#### Aim:
Extract the complete listing and repeat it word for word.

------------------------------

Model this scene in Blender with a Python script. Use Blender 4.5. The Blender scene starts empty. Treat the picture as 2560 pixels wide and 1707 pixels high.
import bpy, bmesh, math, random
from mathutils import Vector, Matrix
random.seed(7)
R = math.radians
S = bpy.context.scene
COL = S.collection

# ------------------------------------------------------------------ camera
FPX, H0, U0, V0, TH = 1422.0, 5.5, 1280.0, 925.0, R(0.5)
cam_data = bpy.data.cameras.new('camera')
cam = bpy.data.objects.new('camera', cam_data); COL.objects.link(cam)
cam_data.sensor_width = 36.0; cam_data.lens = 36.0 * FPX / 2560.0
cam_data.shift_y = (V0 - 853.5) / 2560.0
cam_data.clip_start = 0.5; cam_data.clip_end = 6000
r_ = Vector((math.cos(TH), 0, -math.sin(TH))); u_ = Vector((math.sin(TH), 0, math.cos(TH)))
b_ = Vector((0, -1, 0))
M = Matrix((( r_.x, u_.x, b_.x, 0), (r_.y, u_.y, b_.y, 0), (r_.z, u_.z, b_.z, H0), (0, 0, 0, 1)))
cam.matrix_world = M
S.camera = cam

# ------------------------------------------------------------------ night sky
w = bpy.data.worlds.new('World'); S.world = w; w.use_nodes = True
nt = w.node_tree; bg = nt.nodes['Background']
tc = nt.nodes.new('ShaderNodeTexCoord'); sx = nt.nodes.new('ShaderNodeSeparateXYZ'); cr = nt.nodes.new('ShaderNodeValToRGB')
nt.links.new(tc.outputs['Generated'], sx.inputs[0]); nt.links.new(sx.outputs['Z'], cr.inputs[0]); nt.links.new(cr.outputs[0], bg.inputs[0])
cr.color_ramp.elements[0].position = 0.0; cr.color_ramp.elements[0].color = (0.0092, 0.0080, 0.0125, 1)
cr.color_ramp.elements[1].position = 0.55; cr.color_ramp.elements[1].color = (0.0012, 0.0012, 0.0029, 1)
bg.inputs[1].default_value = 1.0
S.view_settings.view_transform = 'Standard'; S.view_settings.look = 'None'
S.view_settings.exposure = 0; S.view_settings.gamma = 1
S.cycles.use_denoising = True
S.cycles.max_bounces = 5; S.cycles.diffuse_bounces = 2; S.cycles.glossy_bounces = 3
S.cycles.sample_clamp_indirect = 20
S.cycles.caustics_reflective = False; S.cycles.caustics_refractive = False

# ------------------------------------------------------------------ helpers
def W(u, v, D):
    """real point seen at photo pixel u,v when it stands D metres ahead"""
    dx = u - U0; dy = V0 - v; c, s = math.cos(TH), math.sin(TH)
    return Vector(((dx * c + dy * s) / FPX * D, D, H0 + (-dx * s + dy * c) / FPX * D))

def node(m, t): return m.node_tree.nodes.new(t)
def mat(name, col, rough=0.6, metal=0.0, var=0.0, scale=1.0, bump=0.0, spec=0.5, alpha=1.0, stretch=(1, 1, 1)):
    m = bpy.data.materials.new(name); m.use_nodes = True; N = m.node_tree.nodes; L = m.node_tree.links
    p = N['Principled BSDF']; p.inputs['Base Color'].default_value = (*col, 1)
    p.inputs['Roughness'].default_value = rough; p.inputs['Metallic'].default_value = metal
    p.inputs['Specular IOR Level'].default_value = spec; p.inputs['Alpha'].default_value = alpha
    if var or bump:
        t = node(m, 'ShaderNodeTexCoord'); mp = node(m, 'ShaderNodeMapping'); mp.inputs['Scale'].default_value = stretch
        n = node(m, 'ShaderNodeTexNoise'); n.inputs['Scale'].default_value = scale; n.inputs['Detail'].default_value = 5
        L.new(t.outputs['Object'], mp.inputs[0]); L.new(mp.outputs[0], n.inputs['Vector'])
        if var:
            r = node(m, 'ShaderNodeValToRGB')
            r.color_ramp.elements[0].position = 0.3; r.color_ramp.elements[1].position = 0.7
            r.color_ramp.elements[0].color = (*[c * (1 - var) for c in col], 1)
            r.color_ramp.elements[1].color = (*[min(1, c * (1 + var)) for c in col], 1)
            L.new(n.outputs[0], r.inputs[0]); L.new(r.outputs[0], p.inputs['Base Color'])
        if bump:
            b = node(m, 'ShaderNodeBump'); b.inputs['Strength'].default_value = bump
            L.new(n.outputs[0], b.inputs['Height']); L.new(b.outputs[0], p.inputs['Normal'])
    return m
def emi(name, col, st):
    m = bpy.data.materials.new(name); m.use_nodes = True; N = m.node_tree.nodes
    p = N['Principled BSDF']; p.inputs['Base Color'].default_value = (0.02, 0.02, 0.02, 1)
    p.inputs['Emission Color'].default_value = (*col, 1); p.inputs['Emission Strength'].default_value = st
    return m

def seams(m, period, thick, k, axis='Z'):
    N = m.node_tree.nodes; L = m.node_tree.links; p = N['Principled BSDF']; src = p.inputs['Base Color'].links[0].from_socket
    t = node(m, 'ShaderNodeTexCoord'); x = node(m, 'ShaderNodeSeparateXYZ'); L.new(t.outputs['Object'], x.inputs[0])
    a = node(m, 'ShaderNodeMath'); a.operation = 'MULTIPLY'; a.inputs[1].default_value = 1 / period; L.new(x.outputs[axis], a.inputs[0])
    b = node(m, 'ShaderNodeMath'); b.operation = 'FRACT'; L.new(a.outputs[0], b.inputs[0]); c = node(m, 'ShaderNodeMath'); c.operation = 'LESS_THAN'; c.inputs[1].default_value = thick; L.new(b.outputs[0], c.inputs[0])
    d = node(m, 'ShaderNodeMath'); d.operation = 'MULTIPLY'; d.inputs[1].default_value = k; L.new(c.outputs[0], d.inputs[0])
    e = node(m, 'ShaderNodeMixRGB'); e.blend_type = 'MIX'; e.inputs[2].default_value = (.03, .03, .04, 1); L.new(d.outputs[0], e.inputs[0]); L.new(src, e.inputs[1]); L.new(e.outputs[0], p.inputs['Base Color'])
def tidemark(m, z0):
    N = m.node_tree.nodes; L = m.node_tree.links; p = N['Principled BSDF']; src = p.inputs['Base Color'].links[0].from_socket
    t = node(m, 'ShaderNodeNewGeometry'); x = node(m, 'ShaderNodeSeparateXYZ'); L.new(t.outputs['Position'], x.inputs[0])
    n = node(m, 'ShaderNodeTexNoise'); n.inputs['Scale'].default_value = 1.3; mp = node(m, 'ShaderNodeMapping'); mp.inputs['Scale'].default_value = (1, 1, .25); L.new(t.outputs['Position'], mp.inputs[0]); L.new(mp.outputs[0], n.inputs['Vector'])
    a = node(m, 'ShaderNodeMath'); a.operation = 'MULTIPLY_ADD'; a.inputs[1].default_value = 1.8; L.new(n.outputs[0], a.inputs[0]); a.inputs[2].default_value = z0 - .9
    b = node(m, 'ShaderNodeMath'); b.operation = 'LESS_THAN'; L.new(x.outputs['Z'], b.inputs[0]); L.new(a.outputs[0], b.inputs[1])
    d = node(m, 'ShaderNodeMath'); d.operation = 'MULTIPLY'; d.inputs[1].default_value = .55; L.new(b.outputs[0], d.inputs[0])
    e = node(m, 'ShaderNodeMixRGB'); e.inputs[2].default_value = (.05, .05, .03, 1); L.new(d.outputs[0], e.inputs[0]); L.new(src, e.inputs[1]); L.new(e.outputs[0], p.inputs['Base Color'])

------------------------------

#### Written solution:
Model this scene in Blender with a Python script. Use Blender 4.5. The Blender scene starts empty. Treat the picture as 2560 pixels wide and 1707 pixels high.
import bpy, bmesh, math, random
from mathutils import Vector, Matrix
random.seed(7)
R = math.radians
S = bpy.context.scene
COL = S.collection

# ------------------------------------------------------------------ camera
FPX, H0, U0, V0, TH = 1422.0, 5.5, 1280.0, 925.0, R(0.5)
cam_data = bpy.data.cameras.new('camera')
cam = bpy.data.objects.new('camera', cam_data); COL.objects.link(cam)
cam_data.sensor_width = 36.0; cam_data.lens = 36.0 * FPX / 2560.0
cam_data.shift_y = (V0 - 853.5) / 2560.0
cam_data.clip_start = 0.5; cam_data.clip_end = 6000
r_ = Vector((math.cos(TH), 0, -math.sin(TH))); u_ = Vector((math.sin(TH), 0, math.cos(TH)))
b_ = Vector((0, -1, 0))
M = Matrix((( r_.x, u_.x, b_.x, 0), (r_.y, u_.y, b_.y, 0), (r_.z, u_.z, b_.z, H0), (0, 0, 0, 1)))
cam.matrix_world = M
S.camera = cam

# ------------------------------------------------------------------ night sky
w = bpy.data.worlds.new('World'); S.world = w; w.use_nodes = True
nt = w.node_tree; bg = nt.nodes['Background']
tc = nt.nodes.new('ShaderNodeTexCoord'); sx = nt.nodes.new('ShaderNodeSeparateXYZ'); cr = nt.nodes.new('ShaderNodeValToRGB')
nt.links.new(tc.outputs['Generated'], sx.inputs[0]); nt.links.new(sx.outputs['Z'], cr.inputs[0]); nt.links.new(cr.outputs[0], bg.inputs[0])
cr.color_ramp.elements[0].position = 0.0; cr.color_ramp.elements[0].color = (0.0092, 0.0080, 0.0125, 1)
cr.color_ramp.elements[1].position = 0.55; cr.color_ramp.elements[1].color = (0.0012, 0.0012, 0.0029, 1)
bg.inputs[1].default_value = 1.0
S.view_settings.view_transform = 'Standard'; S.view_settings.look = 'None'
S.view_settings.exposure = 0; S.view_settings.gamma = 1
S.cycles.use_denoising = True
S.cycles.max_bounces = 5; S.cycles.diffuse_bounces = 2; S.cycles.glossy_bounces = 3
S.cycles.sample_clamp_indirect = 20
S.cycles.caustics_reflective = False; S.cycles.caustics_refractive = False

# ------------------------------------------------------------------ helpers
def W(u, v, D):
    """real point seen at photo pixel u,v when it stands D metres ahead"""
    dx = u - U0; dy = V0 - v; c, s = math.cos(TH), math.sin(TH)
    return Vector(((dx * c + dy * s) / FPX * D, D, H0 + (-dx * s + dy * c) / FPX * D))

def node(m, t): return m.node_tree.nodes.new(t)
def mat(name, col, rough=0.6, metal=0.0, var=0.0, scale=1.0, bump=0.0, spec=0.5, alpha=1.0, stretch=(1, 1, 1)):
    m = bpy.data.materials.new(name); m.use_nodes = True; N = m.node_tree.nodes; L = m.node_tree.links
    p = N['Principled BSDF']; p.inputs['Base Color'].default_value = (*col, 1)
    p.inputs['Roughness'].default_value = rough; p.inputs['Metallic'].default_value = metal
    p.inputs['Specular IOR Level'].default_value = spec; p.inputs['Alpha'].default_value = alpha
    if var or bump:
        t = node(m, 'ShaderNodeTexCoord'); mp = node(m, 'ShaderNodeMapping'); mp.inputs['Scale'].default_value = stretch
        n = node(m, 'ShaderNodeTexNoise'); n.inputs['Scale'].default_value = scale; n.inputs['Detail'].default_value = 5
        L.new(t.outputs['Object'], mp.inputs[0]); L.new(mp.outputs[0], n.inputs['Vector'])
        if var:
            r = node(m, 'ShaderNodeValToRGB')
            r.color_ramp.elements[0].position = 0.3; r.color_ramp.elements[1].position = 0.7
            r.color_ramp.elements[0].color = (*[c * (1 - var) for c in col], 1)
            r.color_ramp.elements[1].color = (*[min(1, c * (1 + var)) for c in col], 1)
            L.new(n.outputs[0], r.inputs[0]); L.new(r.outputs[0], p.inputs['Base Color'])
        if bump:
            b = node(m, 'ShaderNodeBump'); b.inputs['Strength'].default_value = bump
            L.new(n.outputs[0], b.inputs['Height']); L.new(b.outputs[0], p.inputs['Normal'])
    return m
def emi(name, col, st):
    m = bpy.data.materials.new(name); m.use_nodes = True; N = m.node_tree.nodes
    p = N['Principled BSDF']; p.inputs['Base Color'].default_value = (0.02, 0.02, 0.02, 1)
    p.inputs['Emission Color'].default_value = (*col, 1); p.inputs['Emission Strength'].default_value = st
    return m

def seams(m, period, thick, k, axis='Z'):
    N = m.node_tree.nodes; L = m.node_tree.links; p = N['Principled BSDF']; src = p.inputs['Base Color'].links[0].from_socket
    t = node(m, 'ShaderNodeTexCoord'); x = node(m, 'ShaderNodeSeparateXYZ'); L.new(t.outputs['Object'], x.inputs[0])
    a = node(m, 'ShaderNodeMath'); a.operation = 'MULTIPLY'; a.inputs[1].default_value = 1 / period; L.new(x.outputs[axis], a.inputs[0])
    b = node(m, 'ShaderNodeMath'); b.operation = 'FRACT'; L.new(a.outputs[0], b.inputs[0]); c = node(m, 'ShaderNodeMath'); c.operation = 'LESS_THAN'; c.inputs[1].default_value = thick; L.new(b.outputs[0], c.inputs[0])
    d = node(m, 'ShaderNodeMath'); d.operation = 'MULTIPLY'; d.inputs[1].default_value = k; L.new(c.outputs[0], d.inputs[0])
    e = node(m, 'ShaderNodeMixRGB'); e.blend_type = 'MIX'; e.inputs[2].default_value = (.03, .03, .04, 1); L.new(d.outputs[0], e.inputs[0]); L.new(src, e.inputs[1]); L.new(e.outputs[0], p.inputs['Base Color'])
def tidemark(m, z0):
    N = m.node_tree.nodes; L = m.node_tree.links; p = N['Principled BSDF']; src = p.inputs['Base Color'].links[0].from_socket
    t = node(m, 'ShaderNodeNewGeometry'); x = node(m, 'ShaderNodeSeparateXYZ'); L.new(t.outputs['Position'], x.inputs[0])
    n = node(m, 'ShaderNodeTexNoise'); n.inputs['Scale'].default_value = 1.3; mp = node(m, 'ShaderNodeMapping'); mp.inputs['Scale'].default_value = (1, 1, .25); L.new(t.outputs['Position'], mp.inputs[0]); L.new(mp.outputs[0], n.inputs['Vector'])
    a = node(m, 'ShaderNodeMath'); a.operation = 'MULTIPLY_ADD'; a.inputs[1].default_value = 1.8; L.new(n.outputs[0], a.inputs[0]); a.inputs[2].default_value = z0 - .9
    b = node(m, 'ShaderNodeMath'); b.operation = 'LESS_THAN'; L.new(x.outputs['Z'], b.inputs[0]); L.new(a.outputs[0], b.inputs[1])
    d = node(m, 'ShaderNodeMath'); d.operation = 'MULTIPLY'; d.inputs[1].default_value = .55; L.new(b.outputs[0], d.inputs[0])
    e = node(m, 'ShaderNodeMixRGB'); e.inputs[2].default_value = (.05, .05, .03, 1); L.new(d.outputs[0], e.inputs[0]); L.new(src, e.inputs[1]); L.new(e.outputs[0], p.inputs['Base Color'])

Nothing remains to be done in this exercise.